**WHAT IS REQUIRED**
Restate the entries word for word, omitting nothing.

**DATA PROVIDED**
:::

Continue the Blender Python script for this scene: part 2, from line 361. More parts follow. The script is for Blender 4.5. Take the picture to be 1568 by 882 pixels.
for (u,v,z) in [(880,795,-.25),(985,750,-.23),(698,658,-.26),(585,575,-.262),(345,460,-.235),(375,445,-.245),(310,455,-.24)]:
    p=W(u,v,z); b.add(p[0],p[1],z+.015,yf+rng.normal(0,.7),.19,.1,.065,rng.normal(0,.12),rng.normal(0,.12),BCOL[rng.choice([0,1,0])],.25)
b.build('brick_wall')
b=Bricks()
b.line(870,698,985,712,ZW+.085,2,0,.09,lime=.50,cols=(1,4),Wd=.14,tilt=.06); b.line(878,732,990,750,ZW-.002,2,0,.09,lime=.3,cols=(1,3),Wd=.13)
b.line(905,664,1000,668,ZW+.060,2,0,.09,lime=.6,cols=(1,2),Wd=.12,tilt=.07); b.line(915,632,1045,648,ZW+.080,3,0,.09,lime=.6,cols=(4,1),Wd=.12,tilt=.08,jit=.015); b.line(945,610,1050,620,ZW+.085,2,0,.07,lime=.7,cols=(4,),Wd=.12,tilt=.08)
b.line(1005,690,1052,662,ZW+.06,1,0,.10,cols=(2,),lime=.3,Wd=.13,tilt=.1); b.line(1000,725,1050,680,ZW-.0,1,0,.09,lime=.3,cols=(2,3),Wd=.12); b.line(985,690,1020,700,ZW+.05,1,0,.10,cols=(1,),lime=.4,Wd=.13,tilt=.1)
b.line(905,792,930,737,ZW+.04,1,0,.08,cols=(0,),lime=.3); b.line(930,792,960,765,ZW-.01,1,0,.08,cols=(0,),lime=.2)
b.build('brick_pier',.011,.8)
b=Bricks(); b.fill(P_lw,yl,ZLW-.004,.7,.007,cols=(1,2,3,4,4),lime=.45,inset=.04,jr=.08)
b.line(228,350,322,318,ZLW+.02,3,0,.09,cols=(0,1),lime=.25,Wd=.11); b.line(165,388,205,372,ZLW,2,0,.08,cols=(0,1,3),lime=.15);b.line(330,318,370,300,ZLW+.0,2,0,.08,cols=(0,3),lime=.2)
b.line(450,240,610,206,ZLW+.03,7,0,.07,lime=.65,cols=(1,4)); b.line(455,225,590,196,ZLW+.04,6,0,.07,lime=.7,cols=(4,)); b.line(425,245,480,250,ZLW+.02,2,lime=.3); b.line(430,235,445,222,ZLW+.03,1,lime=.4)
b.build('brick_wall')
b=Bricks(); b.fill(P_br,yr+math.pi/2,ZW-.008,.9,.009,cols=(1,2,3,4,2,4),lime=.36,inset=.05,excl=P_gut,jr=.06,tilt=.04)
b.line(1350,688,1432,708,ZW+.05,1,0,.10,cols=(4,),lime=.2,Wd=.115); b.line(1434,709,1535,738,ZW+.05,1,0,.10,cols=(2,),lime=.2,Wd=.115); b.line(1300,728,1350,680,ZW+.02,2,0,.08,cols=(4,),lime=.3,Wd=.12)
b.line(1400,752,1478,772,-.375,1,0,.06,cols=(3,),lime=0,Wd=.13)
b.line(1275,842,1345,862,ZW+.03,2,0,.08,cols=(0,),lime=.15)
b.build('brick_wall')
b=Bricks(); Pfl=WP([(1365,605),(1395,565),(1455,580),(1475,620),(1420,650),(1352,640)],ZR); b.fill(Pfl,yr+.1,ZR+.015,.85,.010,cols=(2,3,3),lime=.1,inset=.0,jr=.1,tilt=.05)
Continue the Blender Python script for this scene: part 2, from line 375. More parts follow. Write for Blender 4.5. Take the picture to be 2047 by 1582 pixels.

:::

**EXPECTED OUTPUT**
Continue the Blender Python script for this scene: part 2, from line 361. More parts follow. The script is for Blender 4.5. Take the picture to be 1568 by 882 pixels.
for (u,v,z) in [(880,795,-.25),(985,750,-.23),(698,658,-.26),(585,575,-.262),(345,460,-.235),(375,445,-.245),(310,455,-.24)]:
    p=W(u,v,z); b.add(p[0],p[1],z+.015,yf+rng.normal(0,.7),.19,.1,.065,rng.normal(0,.12),rng.normal(0,.12),BCOL[rng.choice([0,1,0])],.25)
b.build('brick_wall')
b=Bricks()
b.line(870,698,985,712,ZW+.085,2,0,.09,lime=.50,cols=(1,4),Wd=.14,tilt=.06); b.line(878,732,990,750,ZW-.002,2,0,.09,lime=.3,cols=(1,3),Wd=.13)
b.line(905,664,1000,668,ZW+.060,2,0,.09,lime=.6,cols=(1,2),Wd=.12,tilt=.07); b.line(915,632,1045,648,ZW+.080,3,0,.09,lime=.6,cols=(4,1),Wd=.12,tilt=.08,jit=.015); b.line(945,610,1050,620,ZW+.085,2,0,.07,lime=.7,cols=(4,),Wd=.12,tilt=.08)
b.line(1005,690,1052,662,ZW+.06,1,0,.10,cols=(2,),lime=.3,Wd=.13,tilt=.1); b.line(1000,725,1050,680,ZW-.0,1,0,.09,lime=.3,cols=(2,3),Wd=.12); b.line(985,690,1020,700,ZW+.05,1,0,.10,cols=(1,),lime=.4,Wd=.13,tilt=.1)
b.line(905,792,930,737,ZW+.04,1,0,.08,cols=(0,),lime=.3); b.line(930,792,960,765,ZW-.01,1,0,.08,cols=(0,),lime=.2)
b.build('brick_pier',.011,.8)
b=Bricks(); b.fill(P_lw,yl,ZLW-.004,.7,.007,cols=(1,2,3,4,4),lime=.45,inset=.04,jr=.08)
b.line(228,350,322,318,ZLW+.02,3,0,.09,cols=(0,1),lime=.25,Wd=.11); b.line(165,388,205,372,ZLW,2,0,.08,cols=(0,1,3),lime=.15);b.line(330,318,370,300,ZLW+.0,2,0,.08,cols=(0,3),lime=.2)
b.line(450,240,610,206,ZLW+.03,7,0,.07,lime=.65,cols=(1,4)); b.line(455,225,590,196,ZLW+.04,6,0,.07,lime=.7,cols=(4,)); b.line(425,245,480,250,ZLW+.02,2,lime=.3); b.line(430,235,445,222,ZLW+.03,1,lime=.4)
b.build('brick_wall')
b=Bricks(); b.fill(P_br,yr+math.pi/2,ZW-.008,.9,.009,cols=(1,2,3,4,2,4),lime=.36,inset=.05,excl=P_gut,jr=.06,tilt=.04)
b.line(1350,688,1432,708,ZW+.05,1,0,.10,cols=(4,),lime=.2,Wd=.115); b.line(1434,709,1535,738,ZW+.05,1,0,.10,cols=(2,),lime=.2,Wd=.115); b.line(1300,728,1350,680,ZW+.02,2,0,.08,cols=(4,),lime=.3,Wd=.12)
b.line(1400,752,1478,772,-.375,1,0,.06,cols=(3,),lime=0,Wd=.13)
b.line(1275,842,1345,862,ZW+.03,2,0,.08,cols=(0,),lime=.15)
b.build('brick_wall')
b=Bricks(); Pfl=WP([(1365,605),(1395,565),(1455,580),(1475,620),(1420,650),(1352,640)],ZR); b.fill(Pfl,yr+.1,ZR+.015,.85,.010,cols=(2,3,3),lime=.1,inset=.0,jr=.1,tilt=.05)
Continue the Blender Python script for this scene: part 2, from line 375. More parts follow. Write for Blender 4.5. Take the picture to be 2047 by 1582 pixels.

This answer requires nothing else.